Is this allowed in Torah?
A fair question, and an old one. Here is the honest answer, with the sources.
The short version
There is a genuine, centuries-old disagreement among the greatest Torah authorities about astrology. Some forbade it outright. Many of the most important Rishonim studied it, wrote about it, and considered it a real part of the world Hashem created. What everyone agrees on is this: the stars may incline, but they never compel — and for a Jew, they are never the final word.
Mazalot is built to live firmly inside what the permitting view allows: a tool for self-understanding and reflection, never for fortune-telling, and never for deciding what to do. We explain the line below.
What the Torah clearly forbids
The Torah prohibits divination and sorcery: ov and yidoni (necromancy and mediums), me'onen and menachesh (reading omens and "lucky times" to decide one's actions), and asking the dead or false powers about the future (Vayikra 19:26, Devarim 18:10–11). The Rambam (Hilchos Avodah Zarah, ch. 11) takes the strict view: he holds that using the stars to predict or to choose when to act is forbidden, and dismisses it as without substance.
So: using the stars to tell the future or to decide what to do — "I won't start this because the day is unlucky" — is exactly what the Torah warns against.
What many great Rishonim permitted
The Ramban (Nachmanides) and the Ibn Ezra held that the constellations are a real system through which Hashem governs the natural world. Ibn Ezra wrote serious astrological works and wove this understanding into his commentary on the Torah. In their view, studying the cosmic order — as a way to understand the natures Hashem placed in creation — is not forbidden sorcery; it is studying the world.
Their key qualification: a Jew is not meant to live under the stars. Through Torah, mitzvos, and closeness to Hashem, a person rises above whatever the mazal would otherwise incline them toward.
"Ein mazal l'Yisrael"
The Gemara (Shabbos 156a) records the famous teaching of Rabbi Yochanan: ein mazal l'Yisrael — Israel is not bound by its mazal. The Gemara brings stories where a decree "written in the stars" was overturned: Rabbi Akiva's daughter was foretold to die on her wedding night, and her act of tzedakah set the decree aside. The lesson the Sages draw is that tzedakah (charity), tefillah (prayer), and teshuvah (return) transcend the mazal. The chart is not a sentence. It is, at most, a starting tendency that a person is free — and obligated — to elevate.
The principle we build on
This is the line the Sages draw and the line Mazalot is built around: the mazal predisposes; it does not decree. A chart can describe a raw energy you were given — but what you do with that energy is yours. The same fierce drive can build or destroy; the work of a life is to channel it well. A reading here is meant to be a mirror for your middos (character traits) and your free choices, not a forecast of what will happen to you.
So where does that leave Mazalot?
We deliberately stay inside the permitting view:
- For reflection, not prediction. We describe character and tendencies. We do not tell you what will happen or what you must do.

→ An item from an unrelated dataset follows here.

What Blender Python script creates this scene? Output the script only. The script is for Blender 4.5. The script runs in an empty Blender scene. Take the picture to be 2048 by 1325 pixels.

- No divination. No ov, no yidoni, no contacting anything, no "lucky days" to govern your decisions.
- Free will first. Everything here assumes you are free to rise above any tendency the chart describes — exactly as ein mazal l'Yisrael teaches.
- Rooted in Torah sources. The framework draws on Sefer Yetzirah's letter and planet correspondences and the classical Jewish understanding of the cosmos.
An honest word
Because there is a real machlokes here, the responsible thing to say is plainly: if this matters to you halachically, ask your own Rav. Some will follow the Rambam and prefer you avoid it entirely; many will be comfortable with reflective study in the spirit of the Ramban and Ibn Ezra. We offer Mazalot in that second spirit — as contemplation and self-knowledge, with free will and Hashem's providence always above the stars.